Sebagai seorang pemimpin, Sultan Iskandar Muda tentu memiliki kesibukan yang luar biasa. Akibatnya, ia harus sering meninggalkan sang istri dan membuatnya merasa kesepian. Tak ingin membuatnya larut dalam kesedihan, Sultan Iskandar Muda pun membuat sebuah taman yang indah sebagai tempat bermain sang pujaan hati.
Sultan Iskandar Muda juga membuat taman ini sebagai obat ketika istrinya merindukan kampung halamannya yang berbukit-bukit. Taman ini pun menjadi tempat favorit sang putri untuk menghabiskan waktu sambil menunggu kembalinya Iskandar Muda.
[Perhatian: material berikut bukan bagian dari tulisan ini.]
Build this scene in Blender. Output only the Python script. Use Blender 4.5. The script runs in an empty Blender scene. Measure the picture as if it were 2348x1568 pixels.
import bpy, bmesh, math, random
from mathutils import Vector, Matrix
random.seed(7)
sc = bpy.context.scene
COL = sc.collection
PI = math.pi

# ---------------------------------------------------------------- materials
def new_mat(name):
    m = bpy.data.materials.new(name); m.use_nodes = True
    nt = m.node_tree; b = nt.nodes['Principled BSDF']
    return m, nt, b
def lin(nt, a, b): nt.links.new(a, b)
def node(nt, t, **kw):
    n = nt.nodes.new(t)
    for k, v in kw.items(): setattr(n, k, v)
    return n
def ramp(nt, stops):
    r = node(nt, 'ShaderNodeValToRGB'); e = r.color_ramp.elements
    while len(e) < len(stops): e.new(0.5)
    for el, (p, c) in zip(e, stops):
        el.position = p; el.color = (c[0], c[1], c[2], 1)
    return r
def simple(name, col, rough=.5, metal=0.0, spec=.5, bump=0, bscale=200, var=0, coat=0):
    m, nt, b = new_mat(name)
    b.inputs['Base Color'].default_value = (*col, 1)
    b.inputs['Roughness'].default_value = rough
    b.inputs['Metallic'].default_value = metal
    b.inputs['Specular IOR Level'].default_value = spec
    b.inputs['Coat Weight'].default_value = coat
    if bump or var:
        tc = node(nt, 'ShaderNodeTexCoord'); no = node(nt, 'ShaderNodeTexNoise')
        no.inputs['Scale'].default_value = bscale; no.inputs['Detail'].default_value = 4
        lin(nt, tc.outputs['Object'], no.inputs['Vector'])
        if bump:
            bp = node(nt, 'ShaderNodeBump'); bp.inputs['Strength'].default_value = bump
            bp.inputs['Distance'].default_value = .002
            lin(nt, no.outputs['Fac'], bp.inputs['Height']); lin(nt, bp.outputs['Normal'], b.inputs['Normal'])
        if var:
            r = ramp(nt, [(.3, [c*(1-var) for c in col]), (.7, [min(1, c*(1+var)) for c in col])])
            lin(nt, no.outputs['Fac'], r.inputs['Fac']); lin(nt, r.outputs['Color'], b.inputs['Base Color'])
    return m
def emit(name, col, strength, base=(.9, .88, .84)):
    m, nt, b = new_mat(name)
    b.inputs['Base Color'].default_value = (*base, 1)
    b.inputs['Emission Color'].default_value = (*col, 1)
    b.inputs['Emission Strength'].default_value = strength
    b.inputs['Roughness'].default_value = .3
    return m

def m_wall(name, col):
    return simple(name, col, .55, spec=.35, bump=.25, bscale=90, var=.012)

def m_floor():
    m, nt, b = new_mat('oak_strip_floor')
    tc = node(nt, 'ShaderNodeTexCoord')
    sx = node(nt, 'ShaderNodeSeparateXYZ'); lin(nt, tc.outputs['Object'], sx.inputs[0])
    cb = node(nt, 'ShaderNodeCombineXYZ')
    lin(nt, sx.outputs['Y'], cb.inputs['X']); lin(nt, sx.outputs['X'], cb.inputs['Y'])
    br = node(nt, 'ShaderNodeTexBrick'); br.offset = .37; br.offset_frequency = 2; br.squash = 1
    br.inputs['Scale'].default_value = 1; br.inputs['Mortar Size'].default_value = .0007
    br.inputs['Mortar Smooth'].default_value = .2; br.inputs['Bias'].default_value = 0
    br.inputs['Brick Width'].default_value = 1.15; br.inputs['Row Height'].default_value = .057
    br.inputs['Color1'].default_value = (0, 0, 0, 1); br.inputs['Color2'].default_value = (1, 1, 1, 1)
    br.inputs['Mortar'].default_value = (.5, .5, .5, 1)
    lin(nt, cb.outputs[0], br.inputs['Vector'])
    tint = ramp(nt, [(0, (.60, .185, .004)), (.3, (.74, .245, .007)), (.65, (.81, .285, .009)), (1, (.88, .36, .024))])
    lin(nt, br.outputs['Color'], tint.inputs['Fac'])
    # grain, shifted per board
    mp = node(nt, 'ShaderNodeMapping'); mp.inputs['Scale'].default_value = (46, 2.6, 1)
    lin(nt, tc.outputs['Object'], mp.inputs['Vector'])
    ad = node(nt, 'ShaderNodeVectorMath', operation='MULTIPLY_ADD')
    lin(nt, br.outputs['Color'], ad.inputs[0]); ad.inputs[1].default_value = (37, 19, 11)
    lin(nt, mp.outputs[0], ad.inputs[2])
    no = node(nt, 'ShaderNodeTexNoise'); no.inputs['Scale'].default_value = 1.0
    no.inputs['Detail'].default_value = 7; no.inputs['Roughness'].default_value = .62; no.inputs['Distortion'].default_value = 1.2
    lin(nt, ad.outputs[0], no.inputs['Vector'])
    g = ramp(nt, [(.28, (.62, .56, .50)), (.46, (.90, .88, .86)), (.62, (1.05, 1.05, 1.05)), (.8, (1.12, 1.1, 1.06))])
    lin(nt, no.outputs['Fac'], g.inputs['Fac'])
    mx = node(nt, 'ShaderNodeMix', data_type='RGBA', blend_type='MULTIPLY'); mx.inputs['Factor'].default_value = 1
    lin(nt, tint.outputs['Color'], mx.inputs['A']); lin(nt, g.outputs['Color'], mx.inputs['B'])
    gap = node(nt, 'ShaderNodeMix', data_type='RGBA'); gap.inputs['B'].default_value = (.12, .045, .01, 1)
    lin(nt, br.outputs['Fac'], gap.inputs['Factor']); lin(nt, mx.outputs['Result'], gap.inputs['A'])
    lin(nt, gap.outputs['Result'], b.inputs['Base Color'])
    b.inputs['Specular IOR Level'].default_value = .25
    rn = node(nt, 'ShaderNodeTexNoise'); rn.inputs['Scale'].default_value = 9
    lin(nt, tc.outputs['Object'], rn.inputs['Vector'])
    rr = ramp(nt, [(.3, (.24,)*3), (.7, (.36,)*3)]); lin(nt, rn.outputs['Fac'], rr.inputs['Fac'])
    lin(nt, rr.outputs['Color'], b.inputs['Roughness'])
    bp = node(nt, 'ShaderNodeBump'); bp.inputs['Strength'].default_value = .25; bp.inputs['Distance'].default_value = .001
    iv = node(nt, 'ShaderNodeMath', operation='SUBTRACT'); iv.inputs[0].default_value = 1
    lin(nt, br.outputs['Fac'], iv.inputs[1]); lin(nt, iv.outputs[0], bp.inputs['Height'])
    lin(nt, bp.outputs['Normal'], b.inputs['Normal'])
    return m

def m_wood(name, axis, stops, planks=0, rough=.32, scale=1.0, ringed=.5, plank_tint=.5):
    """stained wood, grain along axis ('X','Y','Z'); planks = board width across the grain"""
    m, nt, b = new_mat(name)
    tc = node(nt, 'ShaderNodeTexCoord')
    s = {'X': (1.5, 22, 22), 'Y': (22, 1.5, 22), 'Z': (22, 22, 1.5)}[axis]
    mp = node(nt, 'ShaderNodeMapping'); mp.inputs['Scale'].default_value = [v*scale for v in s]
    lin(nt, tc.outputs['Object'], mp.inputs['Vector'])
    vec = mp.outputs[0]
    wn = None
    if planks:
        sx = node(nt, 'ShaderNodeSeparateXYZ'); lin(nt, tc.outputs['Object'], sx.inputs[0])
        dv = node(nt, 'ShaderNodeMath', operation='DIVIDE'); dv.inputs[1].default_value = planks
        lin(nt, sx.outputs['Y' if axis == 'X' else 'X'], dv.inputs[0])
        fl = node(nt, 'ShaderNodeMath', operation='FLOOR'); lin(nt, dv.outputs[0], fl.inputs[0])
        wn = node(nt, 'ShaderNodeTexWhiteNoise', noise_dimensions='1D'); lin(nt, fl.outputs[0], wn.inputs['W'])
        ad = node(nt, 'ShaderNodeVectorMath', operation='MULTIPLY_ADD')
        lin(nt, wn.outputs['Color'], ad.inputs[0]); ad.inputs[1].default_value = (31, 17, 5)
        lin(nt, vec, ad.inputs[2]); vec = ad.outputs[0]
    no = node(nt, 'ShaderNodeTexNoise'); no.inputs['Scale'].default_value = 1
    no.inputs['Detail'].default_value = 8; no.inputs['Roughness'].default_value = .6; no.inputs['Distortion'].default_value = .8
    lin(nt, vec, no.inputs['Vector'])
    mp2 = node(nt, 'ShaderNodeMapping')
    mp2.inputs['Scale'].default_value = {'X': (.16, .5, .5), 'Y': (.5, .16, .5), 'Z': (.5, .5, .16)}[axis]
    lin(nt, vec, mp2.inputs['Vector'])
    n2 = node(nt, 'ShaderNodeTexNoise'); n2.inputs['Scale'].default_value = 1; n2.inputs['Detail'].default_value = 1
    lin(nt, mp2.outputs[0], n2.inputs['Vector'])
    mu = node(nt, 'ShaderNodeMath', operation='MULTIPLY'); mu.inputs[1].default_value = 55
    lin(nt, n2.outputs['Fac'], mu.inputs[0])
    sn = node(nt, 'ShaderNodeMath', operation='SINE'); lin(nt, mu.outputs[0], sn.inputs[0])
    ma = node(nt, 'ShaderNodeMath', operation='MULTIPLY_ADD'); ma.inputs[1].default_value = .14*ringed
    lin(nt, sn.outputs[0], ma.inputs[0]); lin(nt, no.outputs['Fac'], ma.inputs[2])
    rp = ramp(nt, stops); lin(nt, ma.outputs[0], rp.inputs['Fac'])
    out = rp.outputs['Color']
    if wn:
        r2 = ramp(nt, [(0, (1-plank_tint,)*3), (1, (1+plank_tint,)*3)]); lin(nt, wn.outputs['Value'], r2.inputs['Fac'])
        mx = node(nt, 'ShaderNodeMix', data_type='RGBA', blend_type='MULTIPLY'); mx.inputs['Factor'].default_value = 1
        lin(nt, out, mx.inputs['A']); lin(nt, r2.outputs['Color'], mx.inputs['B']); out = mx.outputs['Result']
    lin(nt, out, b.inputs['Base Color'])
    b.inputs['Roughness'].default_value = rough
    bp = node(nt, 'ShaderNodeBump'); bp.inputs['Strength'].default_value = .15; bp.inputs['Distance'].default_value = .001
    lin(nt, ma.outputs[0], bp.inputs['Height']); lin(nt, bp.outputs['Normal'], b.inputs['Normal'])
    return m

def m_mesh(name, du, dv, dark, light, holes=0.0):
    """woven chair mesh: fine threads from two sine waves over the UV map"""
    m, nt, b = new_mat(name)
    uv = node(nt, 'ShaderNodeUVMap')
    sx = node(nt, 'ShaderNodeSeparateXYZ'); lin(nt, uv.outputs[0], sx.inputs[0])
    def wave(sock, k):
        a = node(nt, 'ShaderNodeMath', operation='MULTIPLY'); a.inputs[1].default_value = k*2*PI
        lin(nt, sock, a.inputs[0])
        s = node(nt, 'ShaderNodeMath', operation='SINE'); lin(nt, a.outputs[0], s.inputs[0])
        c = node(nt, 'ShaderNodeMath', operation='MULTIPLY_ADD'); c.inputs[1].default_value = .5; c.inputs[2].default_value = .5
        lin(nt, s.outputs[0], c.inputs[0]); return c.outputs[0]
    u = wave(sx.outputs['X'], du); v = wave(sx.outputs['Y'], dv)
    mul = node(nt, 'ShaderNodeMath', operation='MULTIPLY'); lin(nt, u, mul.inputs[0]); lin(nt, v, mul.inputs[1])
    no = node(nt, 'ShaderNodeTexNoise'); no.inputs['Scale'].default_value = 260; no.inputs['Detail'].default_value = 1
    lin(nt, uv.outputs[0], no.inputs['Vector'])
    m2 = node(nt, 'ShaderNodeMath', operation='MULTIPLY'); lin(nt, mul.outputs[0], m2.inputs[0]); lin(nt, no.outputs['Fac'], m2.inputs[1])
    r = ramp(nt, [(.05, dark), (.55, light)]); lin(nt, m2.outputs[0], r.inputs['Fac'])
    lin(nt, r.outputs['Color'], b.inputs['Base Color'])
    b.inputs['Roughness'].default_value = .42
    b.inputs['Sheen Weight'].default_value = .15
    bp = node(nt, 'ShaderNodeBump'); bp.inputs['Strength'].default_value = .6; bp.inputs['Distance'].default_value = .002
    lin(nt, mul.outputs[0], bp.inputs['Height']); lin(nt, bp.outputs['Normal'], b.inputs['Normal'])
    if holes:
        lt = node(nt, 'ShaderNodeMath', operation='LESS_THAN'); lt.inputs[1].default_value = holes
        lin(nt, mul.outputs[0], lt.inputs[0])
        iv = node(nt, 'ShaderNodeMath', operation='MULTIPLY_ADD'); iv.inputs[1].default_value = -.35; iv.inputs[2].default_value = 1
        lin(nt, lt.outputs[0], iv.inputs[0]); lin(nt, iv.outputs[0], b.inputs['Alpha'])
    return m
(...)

Taman tersebut kini dikenal sebagai Taman Putroe Phang. Banyak yang bilang tempat ini adalah bukti cinta Sultan Iskandar Muda kepada istri tercintanya.
Akhir Kepemimpinan Sultan Iskandar Muda
27 Desember 1636, Sultan Iskandar Muda wafat karena sakit keras yang dideritanya. Usianya saat itu baru 43 tahun, yang masih terbilang belum terlalu tua. Ia dimakamkan di Kompleks Pemakaman Sultan Aceh Kandang XI, Banda Aceh.
Sekitar 350-an tahun kemudian, tepatnya 14 September tahun 1993, Sultan Iskandar Muda dianugerahi gelar Pahlawan Nasional atas jasa dan kejayaannya dalam membangun dasar-dasar penting hubungan ketatanegaraan. Gelar tersebut mengacu berdasarkan pada SK Presiden RI No.077/TK/Tahun 1993.
Baca Juga : Teungku Syiah Kuala, Mufti Besar Aceh Darussalam
Nama Sultan Iskandar Muda pun kini banyak digunakan untuk penamaan beberapa tempat penting seperti Bandar Udara Internasional Sultan Iskandar Muda, Komando Daerah Militer Iskandar Muda, Universitas Iskandar Muda, Taman Iskandar Muda, dan masih banyak lagi.
Pada saat dirinya memimpin, Sultan Iskandar Muda berhasil membuat Aceh Darussalam mencapai masa keemasannya. Namun sayang, banyak pihak menyebut tak ada penerus Sultan Iskandar Muda yang mampu membuat Aceh sejaya saat Sultan Iskandar Muda memimpin.